For the past eight years, Herzman has served as director of education and outreach for the Dante Society of America, one of the oldest academic societies in North America. In this role, Herzman speaks to non-academic audiences, and often shares two anecdotes about how reading Dante can impact someone.
“I had a student in my Dante class several years ago, who sort of wandered in because he heard it was a good class, but he was headed to law school,” Herzman recalls. “About halfway through the class, he came into my office and he said, ‘Dante is the smartest person I’ve ever encountered. I’m going to continue to do this,’ and he went on and got a PhD in medieval studies.”

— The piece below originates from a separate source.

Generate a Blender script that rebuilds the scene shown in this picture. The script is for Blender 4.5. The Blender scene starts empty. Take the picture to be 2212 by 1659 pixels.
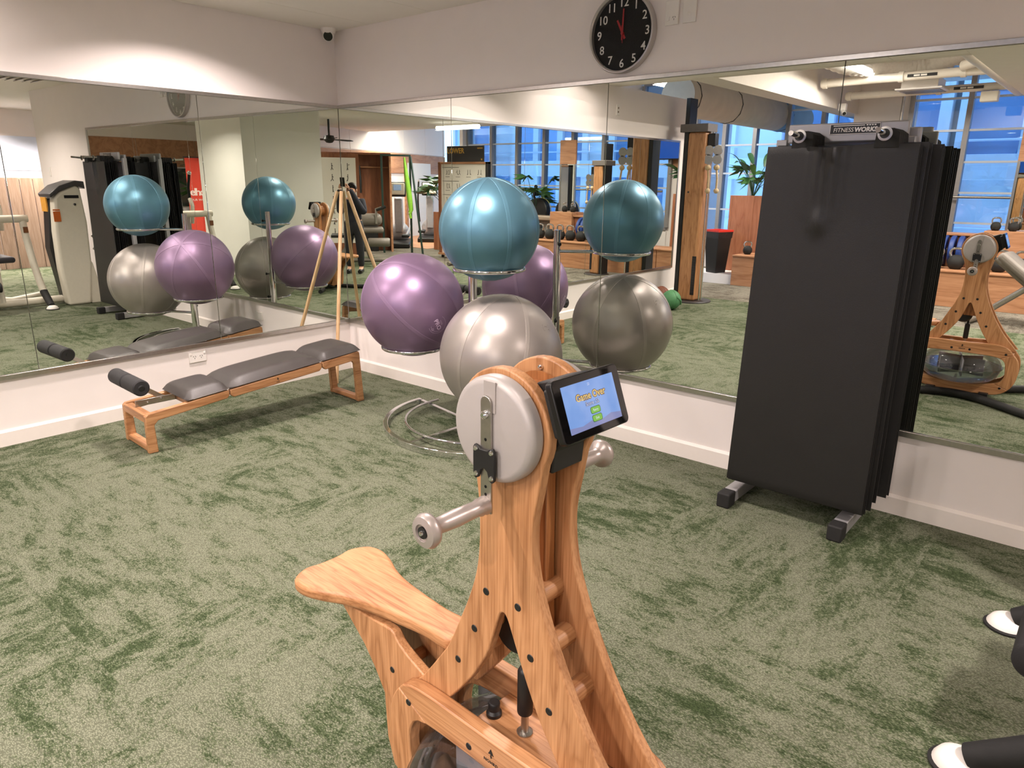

During the 1980s, Herzman and Cook even taught a course on Dante at the Attica Correctional Facility, a maximum-security prison where about 70 percent of the inmates have committed a violent crime and as much as 30 percent have taken a life. On one occasion Herzman noticed an inmate standing by a water fountain during a final exam.
“I walked over and he looked up from the water fountain and said, ‘When I read this stuff, it’s like I’m out of here,’” Herzman recalled. “Dante appeals to the head and the heart together better than anybody else that I’ve come across.”
One of the most rewarding aspects of his academic career, Herzman said, has been witnessing how much he has influenced students, particularly those who ended pursuing academic careers themselves, including at the College.
“I’m very fortunate in that a great number of my close friends turn out to be former students of mine, and that’s extraordinarily rewarding,” he said. “It’s really quite wonderful to learn from them or to collaborate with them in one way or another. For that I consider myself very lucky.”